Sono i giorni, questi, della processione dei ministri e sottosegretari che in ogni parte dell’Umbria, tipo re magi, portano in regalo promesse di opere e iniziative – mentre, come ricorda Walter Verini, c’è stata una completa «latitanza» per costruire ad esempio un patto di politica industriale attorno alle acciaierie di Terni. E tra gli altri spicca quello di Matteo Salvini.
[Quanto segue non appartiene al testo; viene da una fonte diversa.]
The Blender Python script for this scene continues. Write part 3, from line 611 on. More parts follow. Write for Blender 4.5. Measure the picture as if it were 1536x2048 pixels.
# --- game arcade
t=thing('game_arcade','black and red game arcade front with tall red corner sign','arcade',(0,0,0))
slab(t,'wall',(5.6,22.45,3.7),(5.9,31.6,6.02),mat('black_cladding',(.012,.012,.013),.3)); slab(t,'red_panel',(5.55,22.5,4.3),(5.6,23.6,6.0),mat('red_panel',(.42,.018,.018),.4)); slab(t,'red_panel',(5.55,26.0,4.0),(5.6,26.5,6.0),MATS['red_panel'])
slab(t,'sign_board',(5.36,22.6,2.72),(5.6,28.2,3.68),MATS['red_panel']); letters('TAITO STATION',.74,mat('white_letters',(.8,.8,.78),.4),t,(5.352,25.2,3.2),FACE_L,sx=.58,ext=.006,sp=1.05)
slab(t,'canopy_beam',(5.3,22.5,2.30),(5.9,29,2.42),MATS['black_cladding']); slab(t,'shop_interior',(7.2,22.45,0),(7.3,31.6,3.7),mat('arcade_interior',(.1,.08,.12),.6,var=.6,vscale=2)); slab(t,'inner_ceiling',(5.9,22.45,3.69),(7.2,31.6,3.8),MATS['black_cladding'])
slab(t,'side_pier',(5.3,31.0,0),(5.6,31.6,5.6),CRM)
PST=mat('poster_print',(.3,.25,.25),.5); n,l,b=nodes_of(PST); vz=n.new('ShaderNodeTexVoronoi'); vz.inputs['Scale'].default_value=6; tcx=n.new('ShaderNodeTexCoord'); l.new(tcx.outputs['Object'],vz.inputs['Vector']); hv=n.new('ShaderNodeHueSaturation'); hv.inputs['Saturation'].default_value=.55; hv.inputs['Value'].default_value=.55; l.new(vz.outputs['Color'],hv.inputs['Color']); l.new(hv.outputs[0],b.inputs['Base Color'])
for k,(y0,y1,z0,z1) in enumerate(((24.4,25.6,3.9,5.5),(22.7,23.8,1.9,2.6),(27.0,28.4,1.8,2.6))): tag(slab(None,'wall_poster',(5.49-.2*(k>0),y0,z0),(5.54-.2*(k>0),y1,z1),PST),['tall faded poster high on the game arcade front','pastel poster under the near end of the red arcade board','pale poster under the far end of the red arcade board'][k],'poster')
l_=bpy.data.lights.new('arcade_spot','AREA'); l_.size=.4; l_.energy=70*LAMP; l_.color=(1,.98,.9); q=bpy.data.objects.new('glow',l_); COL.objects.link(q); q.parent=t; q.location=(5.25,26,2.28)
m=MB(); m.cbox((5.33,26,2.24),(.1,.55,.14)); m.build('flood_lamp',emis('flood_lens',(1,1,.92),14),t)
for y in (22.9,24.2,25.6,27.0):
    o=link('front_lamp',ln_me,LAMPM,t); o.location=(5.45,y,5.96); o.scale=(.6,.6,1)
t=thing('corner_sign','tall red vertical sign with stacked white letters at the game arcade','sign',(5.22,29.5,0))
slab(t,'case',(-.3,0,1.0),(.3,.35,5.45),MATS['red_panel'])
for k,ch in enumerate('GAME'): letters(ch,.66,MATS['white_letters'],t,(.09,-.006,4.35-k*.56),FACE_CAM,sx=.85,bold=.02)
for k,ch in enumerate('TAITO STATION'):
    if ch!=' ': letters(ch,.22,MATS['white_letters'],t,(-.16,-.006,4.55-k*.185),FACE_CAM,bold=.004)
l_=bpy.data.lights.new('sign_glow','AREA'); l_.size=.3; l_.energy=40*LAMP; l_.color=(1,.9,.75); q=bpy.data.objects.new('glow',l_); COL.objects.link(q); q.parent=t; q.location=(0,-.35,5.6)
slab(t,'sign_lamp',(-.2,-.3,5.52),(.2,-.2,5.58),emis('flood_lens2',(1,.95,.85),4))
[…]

Giusto un mese fa, il ministro dei Trasporti ha annunciato di aver deciso col relativo tavolo tecnico che la nuova stazione dell’alta velocità ferroviaria Medioetruria si farà a Creti, frazione di Cortona vicina al confine con l’Umbria (invece che ad Arezzo): giusto in tempo per far dire a Tesei, proprio nel giorno della sua ridiscesa in campo, che «la decisione finalmente aprirà all’Umbria le porte per l’accesso all’alta velocità». Poi magari, visto che nel 2025 si voterà in Toscana (e la Regione è contraria alla soluzione Creti), al ministero delle Infrastrutture potranno pure cambiare idea. Dopotutto anche il Ponte sullo Stretto doveva esser avviato entro il voto per le Europee di giugno, poi non se ne è saputo più nulla.